Anatomy Of A Secular Bull Market

I have some pretty strong ideas about the current market environment. In fact, I think we are in the early stages of a secular bull market and can expect to see the markets continue to rise over the next 15-20 years. Seriously. This does not mean they are going straight up, far from it. But what I mean is that over the long term, with periodic corrections, consolidations and pullback, the markets are only going to go higher. I have demographic and technical analysis to back up my views but more of that in just a bit.

First, what is a secular bull market? This is a long and protracted period of economic growth that results in higher values for property, equities and other investments. This is because there are more buyers in the market than sellers. The reverse is true for a secular bear market.

  • Secular Trend – A secular trend is one that last for a long period of time, usually 5-25 years. The secular trend is the primary market trend and the strongest in terms of trend analysis.

Demographics Of The Secular Trend

It all comes down to demographics, people, to understand the secular trend. This story starts with the Baby Boomers, the largest segment of U.S. population. This generation was taught by their parents to save money, they understood the value of a dollar because it was made of silver and the environment for business was great in the post-war economy. Over time the Boomers built up portfolios of stocks, commodities and real estate as they were taught and advised by their money managers. The economy boomed during this time and America grew.

The next generation, my generation, was much smaller. For some reason the Baby Boom of the 50’s and 60’s was followed by a baby bust in the 70’s and early 80’s. As a generation we grew up with conflicting values. On the one hand we were told to save and invest by our parents, told to buy and consume by the t.v. and media and to “dam the man” by popular culture. Needless to say it was a fun time but not a time in which we, as a generation, were preparing for the future.

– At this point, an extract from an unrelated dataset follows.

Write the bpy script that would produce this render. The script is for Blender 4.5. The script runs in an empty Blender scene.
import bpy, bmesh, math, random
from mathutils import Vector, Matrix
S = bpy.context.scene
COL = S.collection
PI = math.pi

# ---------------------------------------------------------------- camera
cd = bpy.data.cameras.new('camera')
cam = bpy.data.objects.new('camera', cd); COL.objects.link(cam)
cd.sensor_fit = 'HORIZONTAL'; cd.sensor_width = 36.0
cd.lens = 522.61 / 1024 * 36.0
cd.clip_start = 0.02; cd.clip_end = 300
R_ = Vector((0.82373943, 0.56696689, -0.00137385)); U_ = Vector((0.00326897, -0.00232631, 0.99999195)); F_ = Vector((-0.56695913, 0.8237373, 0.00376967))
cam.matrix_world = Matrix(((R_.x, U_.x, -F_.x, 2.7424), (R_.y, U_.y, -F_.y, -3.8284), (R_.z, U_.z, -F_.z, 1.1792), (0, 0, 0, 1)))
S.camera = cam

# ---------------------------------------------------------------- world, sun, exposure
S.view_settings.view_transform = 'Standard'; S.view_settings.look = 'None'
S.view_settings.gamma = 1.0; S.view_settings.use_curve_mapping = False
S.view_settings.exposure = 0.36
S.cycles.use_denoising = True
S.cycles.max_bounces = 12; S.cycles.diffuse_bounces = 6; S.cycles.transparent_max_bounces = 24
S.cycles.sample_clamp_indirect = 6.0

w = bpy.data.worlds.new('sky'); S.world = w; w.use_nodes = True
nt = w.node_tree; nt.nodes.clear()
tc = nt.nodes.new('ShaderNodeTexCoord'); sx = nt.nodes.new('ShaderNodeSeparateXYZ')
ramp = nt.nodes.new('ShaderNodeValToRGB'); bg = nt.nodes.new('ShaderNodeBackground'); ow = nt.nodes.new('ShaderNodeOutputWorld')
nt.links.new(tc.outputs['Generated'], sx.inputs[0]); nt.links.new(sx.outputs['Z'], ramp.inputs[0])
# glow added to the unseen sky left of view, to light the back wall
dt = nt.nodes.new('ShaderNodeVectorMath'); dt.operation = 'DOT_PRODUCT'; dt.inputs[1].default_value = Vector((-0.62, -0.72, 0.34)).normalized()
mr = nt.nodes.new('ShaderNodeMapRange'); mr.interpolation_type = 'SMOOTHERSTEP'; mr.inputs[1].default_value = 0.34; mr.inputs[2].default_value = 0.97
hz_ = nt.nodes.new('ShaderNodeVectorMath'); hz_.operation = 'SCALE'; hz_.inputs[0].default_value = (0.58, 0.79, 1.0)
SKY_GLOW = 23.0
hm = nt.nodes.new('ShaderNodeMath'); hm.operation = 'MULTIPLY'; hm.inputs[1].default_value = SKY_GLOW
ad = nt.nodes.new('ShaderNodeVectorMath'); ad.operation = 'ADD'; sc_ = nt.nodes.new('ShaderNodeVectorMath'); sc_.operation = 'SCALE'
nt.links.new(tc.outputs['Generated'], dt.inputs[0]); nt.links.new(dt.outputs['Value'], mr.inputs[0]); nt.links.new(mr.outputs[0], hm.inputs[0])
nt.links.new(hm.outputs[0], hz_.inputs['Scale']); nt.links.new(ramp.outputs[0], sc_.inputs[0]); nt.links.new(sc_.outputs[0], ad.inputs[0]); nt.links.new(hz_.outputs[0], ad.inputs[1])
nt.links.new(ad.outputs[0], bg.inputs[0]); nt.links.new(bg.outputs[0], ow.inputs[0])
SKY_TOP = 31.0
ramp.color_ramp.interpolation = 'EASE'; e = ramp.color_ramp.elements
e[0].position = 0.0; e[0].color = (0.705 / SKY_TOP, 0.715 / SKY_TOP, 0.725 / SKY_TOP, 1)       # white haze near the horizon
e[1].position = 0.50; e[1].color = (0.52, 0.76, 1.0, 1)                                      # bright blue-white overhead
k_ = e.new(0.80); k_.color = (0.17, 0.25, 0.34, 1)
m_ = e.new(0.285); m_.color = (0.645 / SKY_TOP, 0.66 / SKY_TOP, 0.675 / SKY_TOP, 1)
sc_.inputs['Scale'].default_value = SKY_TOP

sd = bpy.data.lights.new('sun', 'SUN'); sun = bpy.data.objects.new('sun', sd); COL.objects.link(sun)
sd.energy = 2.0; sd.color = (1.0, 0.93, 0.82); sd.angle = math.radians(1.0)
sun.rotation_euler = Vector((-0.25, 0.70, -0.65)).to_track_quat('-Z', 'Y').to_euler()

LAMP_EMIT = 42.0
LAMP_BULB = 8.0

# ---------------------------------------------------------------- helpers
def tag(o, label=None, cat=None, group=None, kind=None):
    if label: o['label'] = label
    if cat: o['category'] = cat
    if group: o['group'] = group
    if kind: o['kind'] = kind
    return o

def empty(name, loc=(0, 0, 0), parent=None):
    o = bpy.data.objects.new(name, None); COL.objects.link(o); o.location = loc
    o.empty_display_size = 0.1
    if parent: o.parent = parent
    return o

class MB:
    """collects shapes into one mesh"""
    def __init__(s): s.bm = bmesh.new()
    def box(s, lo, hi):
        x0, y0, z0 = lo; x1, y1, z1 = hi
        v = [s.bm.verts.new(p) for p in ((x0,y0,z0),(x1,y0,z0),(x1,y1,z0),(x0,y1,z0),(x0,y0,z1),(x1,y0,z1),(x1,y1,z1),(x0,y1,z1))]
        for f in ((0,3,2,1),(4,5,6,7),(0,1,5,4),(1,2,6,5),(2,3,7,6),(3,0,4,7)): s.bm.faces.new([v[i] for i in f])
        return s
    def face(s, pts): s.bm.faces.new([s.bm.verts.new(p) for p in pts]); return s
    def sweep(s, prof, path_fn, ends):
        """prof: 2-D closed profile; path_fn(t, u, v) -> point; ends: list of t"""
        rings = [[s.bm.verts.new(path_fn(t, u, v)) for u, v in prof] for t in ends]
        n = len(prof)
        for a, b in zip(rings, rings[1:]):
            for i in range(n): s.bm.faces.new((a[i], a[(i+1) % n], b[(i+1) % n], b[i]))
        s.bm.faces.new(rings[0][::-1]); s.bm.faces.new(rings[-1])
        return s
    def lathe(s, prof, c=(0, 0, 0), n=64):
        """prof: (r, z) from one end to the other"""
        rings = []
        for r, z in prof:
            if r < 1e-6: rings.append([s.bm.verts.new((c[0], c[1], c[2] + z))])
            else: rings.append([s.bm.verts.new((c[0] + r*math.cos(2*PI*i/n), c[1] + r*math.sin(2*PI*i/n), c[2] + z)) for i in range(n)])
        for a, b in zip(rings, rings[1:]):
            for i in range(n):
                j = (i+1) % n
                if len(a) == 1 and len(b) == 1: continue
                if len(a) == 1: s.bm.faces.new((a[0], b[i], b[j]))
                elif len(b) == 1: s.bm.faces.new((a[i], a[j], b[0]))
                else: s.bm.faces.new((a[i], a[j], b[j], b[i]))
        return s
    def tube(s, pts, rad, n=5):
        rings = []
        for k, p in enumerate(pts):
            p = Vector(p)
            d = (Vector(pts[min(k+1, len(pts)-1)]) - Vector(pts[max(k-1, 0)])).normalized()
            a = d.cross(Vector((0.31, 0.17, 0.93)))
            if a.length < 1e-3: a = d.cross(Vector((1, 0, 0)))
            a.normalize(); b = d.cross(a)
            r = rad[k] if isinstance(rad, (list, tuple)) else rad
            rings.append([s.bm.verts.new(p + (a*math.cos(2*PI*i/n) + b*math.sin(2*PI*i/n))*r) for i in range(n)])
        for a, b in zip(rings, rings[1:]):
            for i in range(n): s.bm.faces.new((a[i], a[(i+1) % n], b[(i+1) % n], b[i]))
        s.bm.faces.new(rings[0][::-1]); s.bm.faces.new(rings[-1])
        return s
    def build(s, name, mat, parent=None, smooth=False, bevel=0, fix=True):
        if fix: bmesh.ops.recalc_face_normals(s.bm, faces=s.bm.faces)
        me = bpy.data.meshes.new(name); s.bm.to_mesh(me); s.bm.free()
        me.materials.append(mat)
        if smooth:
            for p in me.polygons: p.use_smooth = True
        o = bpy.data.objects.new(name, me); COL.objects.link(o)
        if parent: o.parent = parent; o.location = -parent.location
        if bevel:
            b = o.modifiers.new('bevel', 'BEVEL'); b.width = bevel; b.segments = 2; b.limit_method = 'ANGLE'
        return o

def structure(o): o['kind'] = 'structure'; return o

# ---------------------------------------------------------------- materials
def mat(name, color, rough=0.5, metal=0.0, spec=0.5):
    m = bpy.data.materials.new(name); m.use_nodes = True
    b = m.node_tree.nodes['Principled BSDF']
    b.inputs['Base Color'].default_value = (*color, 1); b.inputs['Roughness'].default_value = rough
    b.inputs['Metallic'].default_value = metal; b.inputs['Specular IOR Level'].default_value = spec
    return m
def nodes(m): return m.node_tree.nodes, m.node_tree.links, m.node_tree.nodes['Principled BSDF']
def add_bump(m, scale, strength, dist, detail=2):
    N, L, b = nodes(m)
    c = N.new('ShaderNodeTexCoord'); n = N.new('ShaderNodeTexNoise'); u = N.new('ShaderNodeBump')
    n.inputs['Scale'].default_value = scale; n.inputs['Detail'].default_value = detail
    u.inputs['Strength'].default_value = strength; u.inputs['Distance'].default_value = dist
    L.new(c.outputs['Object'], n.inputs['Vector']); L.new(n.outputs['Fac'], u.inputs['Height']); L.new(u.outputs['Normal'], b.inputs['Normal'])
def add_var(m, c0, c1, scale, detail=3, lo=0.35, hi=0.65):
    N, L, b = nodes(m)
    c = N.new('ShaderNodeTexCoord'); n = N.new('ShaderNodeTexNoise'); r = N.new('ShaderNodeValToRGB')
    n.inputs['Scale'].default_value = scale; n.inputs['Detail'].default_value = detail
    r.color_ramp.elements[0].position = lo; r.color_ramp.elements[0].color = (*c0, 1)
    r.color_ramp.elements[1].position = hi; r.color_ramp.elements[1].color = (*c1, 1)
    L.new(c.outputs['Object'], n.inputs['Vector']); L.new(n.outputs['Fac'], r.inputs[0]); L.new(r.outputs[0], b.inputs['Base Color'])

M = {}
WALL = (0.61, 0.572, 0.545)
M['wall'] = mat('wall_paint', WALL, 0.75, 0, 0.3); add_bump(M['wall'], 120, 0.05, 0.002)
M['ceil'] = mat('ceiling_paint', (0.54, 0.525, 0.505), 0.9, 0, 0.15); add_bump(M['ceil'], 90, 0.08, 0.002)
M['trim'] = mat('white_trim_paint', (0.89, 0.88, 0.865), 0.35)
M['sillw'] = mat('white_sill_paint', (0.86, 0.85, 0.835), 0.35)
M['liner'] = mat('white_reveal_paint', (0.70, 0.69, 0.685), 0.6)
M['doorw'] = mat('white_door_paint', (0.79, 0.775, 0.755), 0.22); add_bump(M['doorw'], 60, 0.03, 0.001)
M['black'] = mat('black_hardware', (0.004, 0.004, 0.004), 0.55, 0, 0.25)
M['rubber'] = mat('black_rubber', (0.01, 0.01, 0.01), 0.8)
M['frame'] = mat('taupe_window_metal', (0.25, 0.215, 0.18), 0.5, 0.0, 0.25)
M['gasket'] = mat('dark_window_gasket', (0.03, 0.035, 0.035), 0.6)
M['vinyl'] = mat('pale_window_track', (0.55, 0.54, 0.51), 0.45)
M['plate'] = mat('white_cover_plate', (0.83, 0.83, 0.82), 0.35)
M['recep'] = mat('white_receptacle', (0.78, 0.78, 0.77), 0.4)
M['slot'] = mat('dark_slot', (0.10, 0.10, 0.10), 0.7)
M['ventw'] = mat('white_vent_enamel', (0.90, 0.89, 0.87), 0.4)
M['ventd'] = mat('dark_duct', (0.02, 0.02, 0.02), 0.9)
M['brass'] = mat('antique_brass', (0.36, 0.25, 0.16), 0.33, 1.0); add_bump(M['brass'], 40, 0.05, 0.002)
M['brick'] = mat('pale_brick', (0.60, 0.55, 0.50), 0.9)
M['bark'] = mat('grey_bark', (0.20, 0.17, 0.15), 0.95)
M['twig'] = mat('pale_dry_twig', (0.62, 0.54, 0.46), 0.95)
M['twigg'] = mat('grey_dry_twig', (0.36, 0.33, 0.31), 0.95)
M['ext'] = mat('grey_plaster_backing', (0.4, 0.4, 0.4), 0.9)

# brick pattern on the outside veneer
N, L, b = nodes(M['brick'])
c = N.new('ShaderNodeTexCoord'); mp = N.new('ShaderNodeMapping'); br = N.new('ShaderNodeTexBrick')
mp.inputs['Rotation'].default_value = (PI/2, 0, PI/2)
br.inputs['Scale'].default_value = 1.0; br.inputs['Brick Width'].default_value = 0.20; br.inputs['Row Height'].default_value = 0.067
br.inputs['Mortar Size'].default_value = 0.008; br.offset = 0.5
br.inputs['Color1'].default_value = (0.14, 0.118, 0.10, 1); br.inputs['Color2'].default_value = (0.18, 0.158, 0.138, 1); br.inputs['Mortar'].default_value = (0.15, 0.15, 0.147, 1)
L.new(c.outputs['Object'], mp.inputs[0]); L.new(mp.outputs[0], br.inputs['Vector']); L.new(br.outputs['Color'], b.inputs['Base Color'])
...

2010populationbyageYou may by now see where I am heading. The preceding generation was large, were savers and held a lot of what are termed “more risky” assets such as stocks and real estate. The following generation  was smaller and characterized by non-saving consumerism. When the Baby Boomers reached retirement age beginning in the early part of 2000’s they began to sell off their investments in preparation for retirement. The bad thing for them is that there are more of them than there are of us (70-80’s kids, Generation X-r’s) making a market environment where there are more sellers than buyers, a secular bear market. This is why the markets ultimately trended sideways from the 2000 until 2013. There are other things to keep in mind but demographics have the most to do with it. For example the Tech Bubble of the nineties and the market crash of 2008.

The Bull Is Back

I think it is easy to see how demographics affects the secular trend.  So, what does this mean now?  Well, after Gen X comes Gen Y and then the Millenials.  These two groups are larger than Gen X and make up a significantly large portion of the population. I understand that they are having a hard time with jobs at this time but we are making progress. Economic trends are up and so long as this is true the youngest and largest part of our population will continue to strengthen and invest in their and our futures. Remember, as the Millenials come on line in terms of jobs, business, investment and etc they are becoming the net force in the markets.

 The Technical Secular Picture

Looking at a chart of the Dow Jones Industrials or S&P 500 there is a technical argument for the secular bull market as well. The tech driven bull market that ended in the 1999-2000 Tech Bubble was the official end of the previous secular bull market and the beginning of the secular bear market which reigned from that time period until 2013. It is easy to see how the highs set in 2000 are the top of the range and held the U.S. markets in a sideways trend for roughly 14 years.


During those 14 years there are some key time periods that coincide with the demographic analysis. First, in 2000 the Baby Boomers had begun to turn 60. Not all planned to retire at that time but enough did, and enough were planning to retire soon, to shift the tides in the favor of sellers and begin the secular bear market. Then, when the market was hitting bottom in 2003 the Gen X’er’s were turning 30 and taking charge of their lives. That, and a hot housing market, helped the markets to recover until 2008. At that time Boomers who had been forced to put off retirement stepped back in as sellers, popping the housing bubble and starting the global financial crisis.

The market hit bottom again in 2009 and has made a nice recovery since then. The current recovery, as was the previous, was orchestrated through QE, bail outs and financial manipulation but it has taken hold. Economic policies were a band-aid patch on the markets until the population could mature enough to bear up the burden of the Baby Boomers and still function strongly. The Gen X-er’s couldn’t do it alone, it took their younger brothers and sisters, and even their own kids in some cases, to lend a hand.

With that in mind there are some targets we can apply to the S&P 500. For one, the height of the secular bear is 750. It is reasonable to assume, using standard technical analysis, that the new secular bull would move up past the top of the range by at least that much before a major correction could be expected. This likely won’t happen in a straight line, will come with plenty of bumps and could take a year(s).